(Scripts that build scenes)
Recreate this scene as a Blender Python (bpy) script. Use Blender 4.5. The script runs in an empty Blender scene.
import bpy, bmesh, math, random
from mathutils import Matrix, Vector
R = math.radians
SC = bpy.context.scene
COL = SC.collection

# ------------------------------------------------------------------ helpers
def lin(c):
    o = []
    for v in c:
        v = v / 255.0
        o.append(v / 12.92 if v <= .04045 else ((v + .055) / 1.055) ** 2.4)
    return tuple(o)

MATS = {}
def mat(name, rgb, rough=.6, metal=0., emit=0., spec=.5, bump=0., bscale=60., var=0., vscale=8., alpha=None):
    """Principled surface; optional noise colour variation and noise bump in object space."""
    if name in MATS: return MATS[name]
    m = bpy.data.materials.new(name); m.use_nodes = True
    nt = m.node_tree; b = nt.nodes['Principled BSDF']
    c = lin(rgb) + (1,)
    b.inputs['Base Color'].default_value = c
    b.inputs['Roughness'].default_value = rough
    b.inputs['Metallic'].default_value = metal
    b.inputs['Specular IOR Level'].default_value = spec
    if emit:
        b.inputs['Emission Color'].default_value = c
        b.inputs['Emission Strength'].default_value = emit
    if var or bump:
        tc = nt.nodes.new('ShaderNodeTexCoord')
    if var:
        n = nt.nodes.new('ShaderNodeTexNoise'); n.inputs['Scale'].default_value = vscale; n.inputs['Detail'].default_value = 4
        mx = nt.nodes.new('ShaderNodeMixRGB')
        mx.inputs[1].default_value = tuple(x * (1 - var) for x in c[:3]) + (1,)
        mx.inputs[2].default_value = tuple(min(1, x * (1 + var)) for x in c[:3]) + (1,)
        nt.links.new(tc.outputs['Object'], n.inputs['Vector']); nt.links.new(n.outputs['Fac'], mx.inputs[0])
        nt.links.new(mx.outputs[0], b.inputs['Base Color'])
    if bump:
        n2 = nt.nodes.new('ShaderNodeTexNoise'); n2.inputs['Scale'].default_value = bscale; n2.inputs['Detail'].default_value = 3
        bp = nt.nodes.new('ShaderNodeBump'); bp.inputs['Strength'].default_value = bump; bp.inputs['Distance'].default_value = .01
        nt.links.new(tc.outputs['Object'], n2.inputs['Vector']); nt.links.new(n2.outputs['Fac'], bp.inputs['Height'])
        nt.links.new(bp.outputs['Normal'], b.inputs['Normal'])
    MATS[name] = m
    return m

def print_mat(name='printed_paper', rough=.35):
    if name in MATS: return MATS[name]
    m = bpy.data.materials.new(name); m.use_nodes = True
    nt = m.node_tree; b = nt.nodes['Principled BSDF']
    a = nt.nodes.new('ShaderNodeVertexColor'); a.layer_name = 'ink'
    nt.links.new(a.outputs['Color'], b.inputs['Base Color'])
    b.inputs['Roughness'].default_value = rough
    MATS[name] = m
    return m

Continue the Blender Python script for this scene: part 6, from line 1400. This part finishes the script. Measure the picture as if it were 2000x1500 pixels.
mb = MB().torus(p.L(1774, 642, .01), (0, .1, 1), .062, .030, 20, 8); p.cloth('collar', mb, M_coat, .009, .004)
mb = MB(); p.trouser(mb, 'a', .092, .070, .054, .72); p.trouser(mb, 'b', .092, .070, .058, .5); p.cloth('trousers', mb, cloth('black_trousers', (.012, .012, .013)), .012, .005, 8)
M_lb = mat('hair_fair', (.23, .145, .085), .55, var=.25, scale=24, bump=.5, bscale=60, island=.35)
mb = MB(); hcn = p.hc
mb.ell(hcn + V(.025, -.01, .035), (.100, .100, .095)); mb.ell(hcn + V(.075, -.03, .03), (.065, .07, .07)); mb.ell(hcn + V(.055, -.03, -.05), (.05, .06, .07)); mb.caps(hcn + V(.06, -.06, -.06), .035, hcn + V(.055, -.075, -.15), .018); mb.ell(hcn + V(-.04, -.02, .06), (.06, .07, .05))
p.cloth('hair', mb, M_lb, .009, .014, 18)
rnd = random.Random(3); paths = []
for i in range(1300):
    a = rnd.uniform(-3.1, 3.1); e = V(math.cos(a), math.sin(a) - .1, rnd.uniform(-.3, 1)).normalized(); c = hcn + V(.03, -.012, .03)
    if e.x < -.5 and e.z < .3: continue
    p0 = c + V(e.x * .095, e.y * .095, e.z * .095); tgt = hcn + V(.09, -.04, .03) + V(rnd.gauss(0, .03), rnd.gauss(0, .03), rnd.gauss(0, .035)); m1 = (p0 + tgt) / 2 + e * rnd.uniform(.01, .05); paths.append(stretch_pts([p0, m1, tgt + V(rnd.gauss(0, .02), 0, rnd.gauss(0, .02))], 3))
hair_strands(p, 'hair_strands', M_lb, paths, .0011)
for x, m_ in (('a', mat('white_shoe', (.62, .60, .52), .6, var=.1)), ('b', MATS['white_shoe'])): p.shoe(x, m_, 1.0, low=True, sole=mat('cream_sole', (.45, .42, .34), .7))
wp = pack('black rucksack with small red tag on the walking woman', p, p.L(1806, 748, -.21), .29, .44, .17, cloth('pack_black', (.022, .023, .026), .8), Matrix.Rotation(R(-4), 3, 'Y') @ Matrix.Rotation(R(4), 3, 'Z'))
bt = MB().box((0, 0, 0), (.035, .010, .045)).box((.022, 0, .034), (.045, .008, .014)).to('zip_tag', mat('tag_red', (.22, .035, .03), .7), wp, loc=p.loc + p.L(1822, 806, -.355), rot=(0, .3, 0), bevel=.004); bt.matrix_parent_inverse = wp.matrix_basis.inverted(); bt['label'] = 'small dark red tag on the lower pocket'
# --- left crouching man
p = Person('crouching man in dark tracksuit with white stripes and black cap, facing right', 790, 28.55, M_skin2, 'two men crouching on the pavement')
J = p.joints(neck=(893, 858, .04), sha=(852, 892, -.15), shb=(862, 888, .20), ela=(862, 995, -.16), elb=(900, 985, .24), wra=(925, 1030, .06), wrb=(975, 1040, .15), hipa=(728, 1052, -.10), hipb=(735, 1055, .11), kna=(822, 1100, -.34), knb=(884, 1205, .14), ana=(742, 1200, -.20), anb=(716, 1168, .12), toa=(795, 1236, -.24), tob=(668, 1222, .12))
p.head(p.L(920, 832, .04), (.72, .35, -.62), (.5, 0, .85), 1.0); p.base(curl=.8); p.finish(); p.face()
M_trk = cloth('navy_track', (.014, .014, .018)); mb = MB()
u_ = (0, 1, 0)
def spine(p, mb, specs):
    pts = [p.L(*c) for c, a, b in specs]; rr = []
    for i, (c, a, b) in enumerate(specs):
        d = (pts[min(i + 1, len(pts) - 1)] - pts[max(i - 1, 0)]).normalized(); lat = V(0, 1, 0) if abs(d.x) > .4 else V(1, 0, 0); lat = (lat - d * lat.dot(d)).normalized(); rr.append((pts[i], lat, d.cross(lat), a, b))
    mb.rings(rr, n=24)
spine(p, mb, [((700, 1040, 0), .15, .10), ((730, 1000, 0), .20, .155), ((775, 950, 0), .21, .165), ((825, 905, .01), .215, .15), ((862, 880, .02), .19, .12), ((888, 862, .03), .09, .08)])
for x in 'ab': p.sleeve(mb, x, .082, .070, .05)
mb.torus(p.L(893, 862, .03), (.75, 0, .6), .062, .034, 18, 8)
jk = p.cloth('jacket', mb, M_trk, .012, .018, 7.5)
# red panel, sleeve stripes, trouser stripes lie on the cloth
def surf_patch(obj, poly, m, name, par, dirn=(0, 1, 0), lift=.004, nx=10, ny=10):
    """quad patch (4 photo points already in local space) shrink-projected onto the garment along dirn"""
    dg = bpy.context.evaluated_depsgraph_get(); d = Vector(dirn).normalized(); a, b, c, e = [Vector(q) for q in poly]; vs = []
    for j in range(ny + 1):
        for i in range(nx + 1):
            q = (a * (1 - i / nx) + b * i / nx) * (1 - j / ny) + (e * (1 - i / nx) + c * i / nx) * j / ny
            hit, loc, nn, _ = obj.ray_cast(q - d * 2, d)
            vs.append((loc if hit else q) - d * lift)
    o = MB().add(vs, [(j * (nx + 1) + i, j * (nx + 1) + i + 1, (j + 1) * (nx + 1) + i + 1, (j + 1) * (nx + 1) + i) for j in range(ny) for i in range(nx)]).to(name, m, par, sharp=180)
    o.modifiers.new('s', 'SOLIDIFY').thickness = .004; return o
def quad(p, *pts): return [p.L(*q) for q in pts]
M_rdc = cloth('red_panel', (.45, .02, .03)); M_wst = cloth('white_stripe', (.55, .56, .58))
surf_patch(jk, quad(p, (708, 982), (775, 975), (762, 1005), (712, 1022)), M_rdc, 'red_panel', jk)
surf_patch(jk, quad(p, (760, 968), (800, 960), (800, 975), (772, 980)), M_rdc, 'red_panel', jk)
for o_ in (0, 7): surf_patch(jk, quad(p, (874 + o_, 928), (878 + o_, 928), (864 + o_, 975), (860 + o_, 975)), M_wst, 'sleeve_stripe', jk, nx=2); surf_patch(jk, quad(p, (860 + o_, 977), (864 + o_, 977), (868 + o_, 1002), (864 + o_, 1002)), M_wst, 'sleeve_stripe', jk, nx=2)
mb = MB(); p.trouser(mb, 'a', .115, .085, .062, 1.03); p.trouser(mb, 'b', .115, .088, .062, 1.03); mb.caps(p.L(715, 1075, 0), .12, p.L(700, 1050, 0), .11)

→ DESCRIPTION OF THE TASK
The answer should consist of the lines from the first line of the entries through the line with "return tuple(o)", copied exactly.

→ COMPLETED EXERCISE
Recreate this scene as a Blender Python (bpy) script. Use Blender 4.5. The script runs in an empty Blender scene.
import bpy, bmesh, math, random
from mathutils import Matrix, Vector
R = math.radians
SC = bpy.context.scene
COL = SC.collection

# ------------------------------------------------------------------ helpers
def lin(c):
    o = []
    for v in c:
        v = v / 255.0
        o.append(v / 12.92 if v <= .04045 else ((v + .055) / 1.055) ** 2.4)
    return tuple(o)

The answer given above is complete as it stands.